| TO DO |
Quote the data exactly, first line to the line containing "S.camera = cam", with no pictures.

| RECORDED INFORMATION |
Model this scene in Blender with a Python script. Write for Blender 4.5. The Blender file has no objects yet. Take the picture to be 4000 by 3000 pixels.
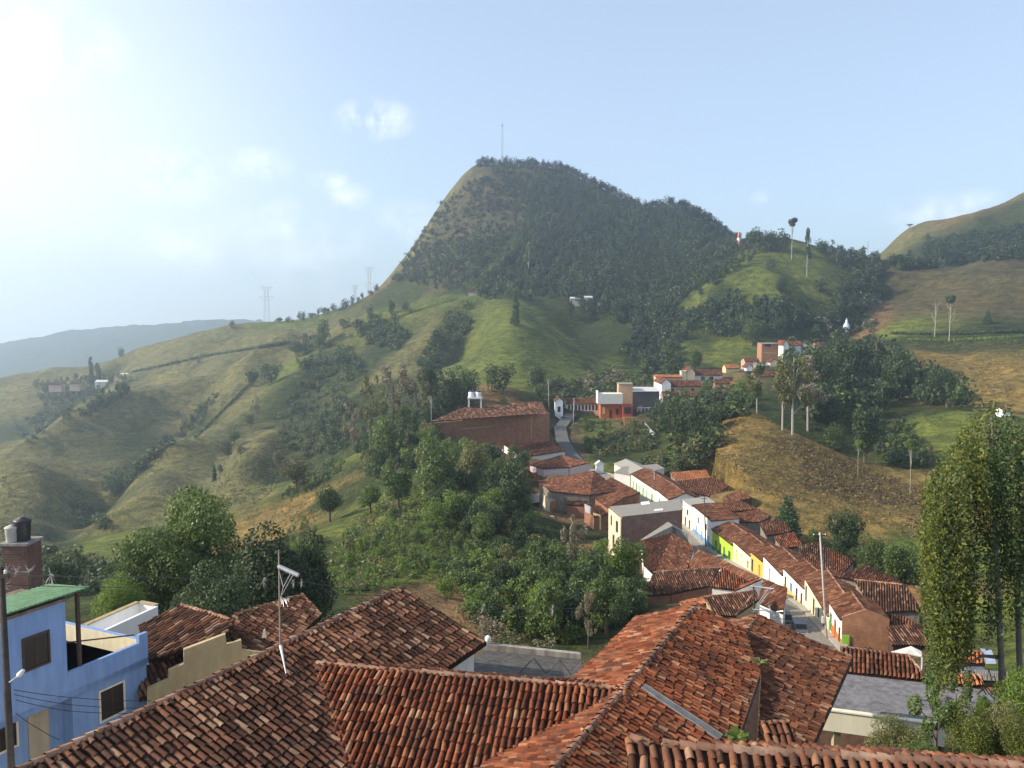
import bpy, bmesh, math, random
import numpy as np
from mathutils import Vector, Matrix
R = math.radians
S = bpy.context.scene
C = S.collection
rng = np.random.default_rng(7)
random.seed(7)

# ------------------------------------------------------------------ camera maths
F, CX, CY, HZ = 1840.0, 1106.0, 829.5, 690.0
PIT = math.atan((CY - HZ) / F)
cp, sp = math.cos(PIT), math.sin(PIT)
def warp(Y):
    if Y <= 50: return Y
    return Y * (1 + 0.2 * min(1, (Y - 50) / 40))
def ray(px, py):
    a = (px - CX) / F; b = (CY - py) / F
    return Vector((a, cp + b * sp, -sp + b * cp))
def P(px, py, Y):
    d = ray(px, py)
    return d * (warp(Y) / d.y)
def PR(px, py, Y):
    d = ray(px, py)
    return d * (Y / d.y)
def PZ(px, py, z):
    d = ray(px, py)
    return d * (z / d.z)
cam_d = bpy.data.cameras.new("camera"); cam = bpy.data.objects.new("camera", cam_d); C.objects.link(cam)
cam_d.sensor_width = 36; cam_d.lens = 36 * F / 2212; cam_d.clip_start = 0.1; cam_d.clip_end = 30000
cam.rotation_euler = (R(90) - PIT, 0, 0)
S.camera = cam

# ------------------------------------------------------------------ object helpers
def tag(o, label=None, cat=None, group=None, kind=None):
    if label: o["label"] = label
    if cat: o["category"] = cat
    if group: o["group"] = group
    if kind: o["kind"] = kind
    return o
def empty(name, loc=(0, 0, 0), rz=0.0, label=None, cat=None, group=None):
    o = bpy.data.objects.new(name, None); C.objects.link(o)
    o.location = loc; o.rotation_euler = (0, 0, rz); o.empty_display_size = 0.2
    return tag(o, label, cat, group)
def obj(name, me, parent=None):
    o = bpy.data.objects.new(name, me); C.objects.link(o)
    if parent: o.parent = parent
    return o
class MB:
    """collects boxes, prisms, tubes and free faces into one mesh"""
    def __init__(s): s.v = []; s.f = []; s.m = []
    def face(s, pts, mi=0):
        b = len(s.v); s.v += [tuple(p) for p in pts]; s.f.append(tuple(range(b, b + len(pts)))); s.m.append(mi)
    def box(s, x0, x1, y0, y1, z0, z1, mi=0):
        b = len(s.v)
        s.v += [(x0, y0, z0), (x1, y0, z0), (x1, y1, z0), (x0, y1, z0), (x0, y0, z1), (x1, y0, z1), (x1, y1, z1), (x0, y1, z1)]
        for q in ((0, 3, 2, 1), (4, 5, 6, 7), (0, 1, 5, 4), (1, 2, 6, 5), (2, 3, 7, 6), (3, 0, 4, 7)):
            s.f.append(tuple(b + i for i in q)); s.m.append(mi)
    def prism(s, poly, vec, mi=0):
        poly = [Vector(p) for p in poly]; vec = Vector(vec); n = len(poly); b = len(s.v)
        s.v += [tuple(p) for p in poly] + [tuple(p + vec) for p in poly]
        s.f.append(tuple(range(b, b + n))); s.m.append(mi)
        s.f.append(tuple(range(b + 2 * n - 1, b + n - 1, -1))); s.m.append(mi)
        for i in range(n):
            j = (i + 1) % n
            s.f.append((b + j, b + i, b + n + i, b + n + j)); s.m.append(mi)
    def tube(s, pts, rad, n=8, mi=0, caps=True):
        pts = [Vector(p) for p in pts]
        rad = rad if isinstance(rad, (list, tuple)) else [rad] * len(pts)
        b = len(s.v); up = Vector((0, 0, 1))
        for i, p in enumerate(pts):
            t = (pts[min(i + 1, len(pts) - 1)] - pts[max(i - 1, 0)]).normalized()
            a = t.cross(up if abs(t.z) < .9 else Vector((1, 0, 0))).normalized(); c = t.cross(a)
            for k in range(n):
                w = 2 * math.pi * k / n
                s.v.append(tuple(p + (a * math.cos(w) + c * math.sin(w)) * rad[i]))
        for i in range(len(pts) - 1):
            for k in range(n):
                k2 = (k + 1) % n
                s.f.append((b + i * n + k, b + i * n + k2, b + (i + 1) * n + k2, b + (i + 1) * n + k)); s.m.append(mi)
        if caps:
            s.f.append(tuple(b + k for k in range(n - 1, -1, -1))); s.m.append(mi)
            e = b + (len(pts) - 1) * n
            s.f.append(tuple(e + k for k in range(n))); s.m.append(mi)
    def lathe(s, prof, c=(0, 0, 0), n=20, mi=0):
        s.tube([(c[0], c[1], c[2] + z) for r, z in prof], [max(r, 1e-3) for r, z in prof], n, mi)
    def mesh(s, name, mats, smooth=False):
        me = bpy.data.meshes.new(name); me.from_pydata(s.v, [], s.f)
        for m in (mats if isinstance(mats, (list, tuple)) else [mats]): me.materials.append(m)
        if any(s.m): me.polygons.foreach_set("material_index", s.m)
        if smooth: me.polygons.foreach_set("use_smooth", [True] * len(me.polygons))
        me.update(); return me
    def build(s, name, mats, parent=None, smooth=False):
        return obj(name, s.mesh(name, mats, smooth), parent)
def np_mesh(name, V, Q, mat, smooth=False, MI=None):
    """quads or tris from numpy arrays"""
    me = bpy.data.meshes.new(name); k = Q.shape[1]
    me.vertices.add(len(V)); me.vertices.foreach_set("co", np.ascontiguousarray(V, np.float32).ravel())
    me.loops.add(Q.size); me.loops.foreach_set("vertex_index", np.ascontiguousarray(Q, np.int32).ravel())
    me.polygons.add(len(Q)); me.polygons.foreach_set("loop_start", np.arange(0, Q.size, k, dtype=np.int32))
    for m in (mat if isinstance(mat, (list, tuple)) else [mat]): me.materials.append(m)
    if MI is not None: me.polygons.foreach_set("material_index", np.ascontiguousarray(MI, np.int32))
    if smooth: me.polygons.foreach_set("use_smooth", np.ones(len(Q), bool))
    me.update(calc_edges=True); return me

# ------------------------------------------------------------------ materials
def newmat(name, rough=.85, spec=.25):
    m = bpy.data.materials.new(name); m.use_nodes = True
    nt = m.node_tree; b = nt.nodes["Principled BSDF"]
    b.inputs["Roughness"].default_value = rough; b.inputs["Specular IOR Level"].default_value = spec
    return m, nt, b
def N(nt, t, **kw):
    n = nt.nodes.new(t)
    for k, v in kw.items():
        if k.startswith("i_"):
            n.inputs[k[2:].replace("_", " ")].default_value = v
        else: setattr(n, k, v)
    return n
def ramp(nt, fac, stops):
    r = N(nt, "ShaderNodeValToRGB"); e = r.color_ramp.elements
    while len(e) < len(stops): e.new(.5)
    for i, (p, c) in enumerate(stops): e[i].position = p; e[i].color = (*c, 1)
    nt.links.new(fac, r.inputs[0]); return r.outputs[0]
def mixc(nt, a, b, fac, mode="MIX"):
    m = N(nt, "ShaderNodeMix", data_type="RGBA", blend_type=mode)
    for s, v in ((m.inputs[0], fac), (m.inputs[6], a), (m.inputs[7], b)):
        if hasattr(v, "is_linked"): nt.links.new(v, s)
        elif isinstance(v, (int, float)): s.default_value = v
        else: s.default_value = (*v, 1)
    return m.outputs[2]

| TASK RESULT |
Model this scene in Blender with a Python script. Write for Blender 4.5. The Blender file has no objects yet. Take the picture to be 4000 by 3000 pixels.
import bpy, bmesh, math, random
import numpy as np
from mathutils import Vector, Matrix
R = math.radians
S = bpy.context.scene
C = S.collection
rng = np.random.default_rng(7)
random.seed(7)

# ------------------------------------------------------------------ camera maths
F, CX, CY, HZ = 1840.0, 1106.0, 829.5, 690.0
PIT = math.atan((CY - HZ) / F)
cp, sp = math.cos(PIT), math.sin(PIT)
def warp(Y):
    if Y <= 50: return Y
    return Y * (1 + 0.2 * min(1, (Y - 50) / 40))
def ray(px, py):
    a = (px - CX) / F; b = (CY - py) / F
    return Vector((a, cp + b * sp, -sp + b * cp))
def P(px, py, Y):
    d = ray(px, py)
    return d * (warp(Y) / d.y)
def PR(px, py, Y):
    d = ray(px, py)
    return d * (Y / d.y)
def PZ(px, py, z):
    d = ray(px, py)
    return d * (z / d.z)
cam_d = bpy.data.cameras.new("camera"); cam = bpy.data.objects.new("camera", cam_d); C.objects.link(cam)
cam_d.sensor_width = 36; cam_d.lens = 36 * F / 2212; cam_d.clip_start = 0.1; cam_d.clip_end = 30000
cam.rotation_euler = (R(90) - PIT, 0, 0)
S.camera = cam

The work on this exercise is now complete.